To synopsize, I was the testifying expert on appraisal standards for Wold’s attorneys.  For a couple of decades, Wold has been a successful and highly respected appraiser, real estate expert, and investor in Ketchikan, Alaska.  Back in the 1990’s, he testified on a pair of court cases, and the opposing expert in one of the cases was a member of the Alaska Appraisal Licensing Board.  (You can see where this is going, right?)  The Board filed a number of charges against Wold, and as is usual in such matters, the charges went before an Administrative Law Judge.  The Board did not accept the Judge’s findings, and decided to adjudicate the case themselves.  (You CAN see where this is going, right?).  The Board found against Wold on all 8 charges and Wold naturally appealed to the District Court.  That Court not only overturned 7 of the 8 charges, but ordered the Board to reimburse half of Wold’s fairly significant legal fees.  Wold appealed the 8th charge to the State Supreme Court, which not only handed Wold a decisive victory (in the only USPAP case ever heard by that Court) but also remanded the case to the lower court for consideration of reimbursement of the REST of Wold’s legal fees.
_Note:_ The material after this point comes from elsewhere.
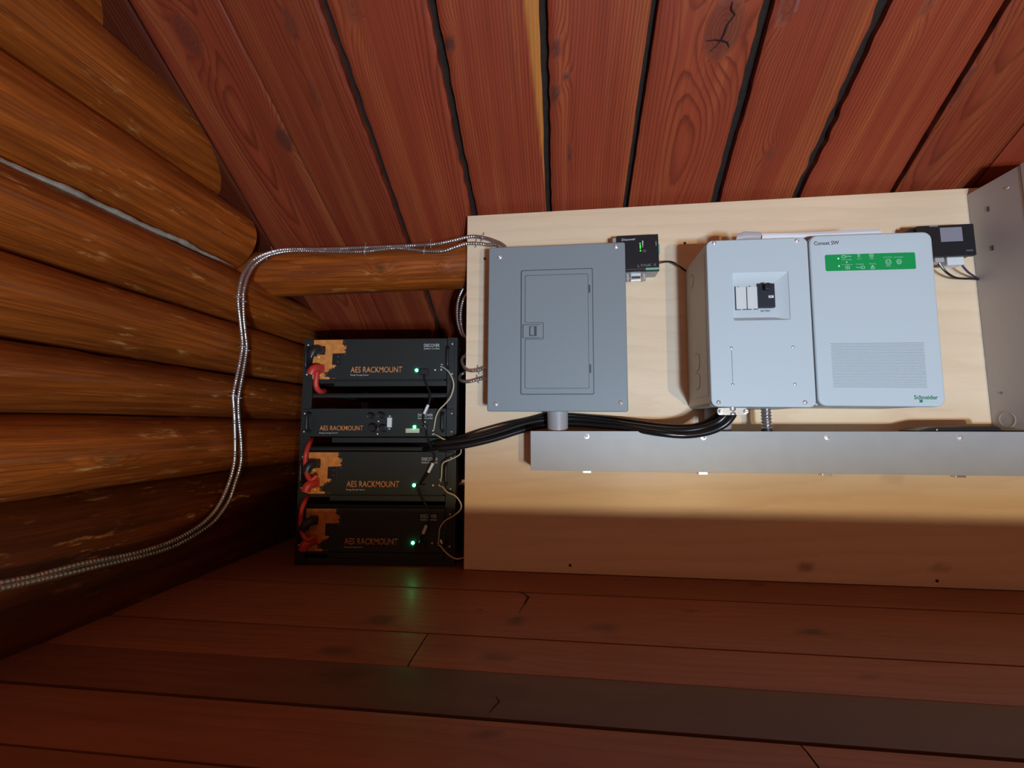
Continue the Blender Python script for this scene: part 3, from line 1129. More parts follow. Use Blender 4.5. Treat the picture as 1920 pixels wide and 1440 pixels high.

As the testifying expert who advised Wold’s attorneys, I’m naturally pleased at the outcome.  That having been said, I’m concerned about the bigger picture.  Appraisal licensing boards around the country have a record number of complaints filed against appraisers today, and in many of these matters, sifting through the truth as opposed to the fiction is an increasing challenge.  Clearly, some appraisal mistakes were made in the recent housing finance debacle, not to mention appraisal review and underwriting.  The job now is understanding when and how those mistakes were made, and approaching these matters objectively, credibly, and in an unbiased fashion.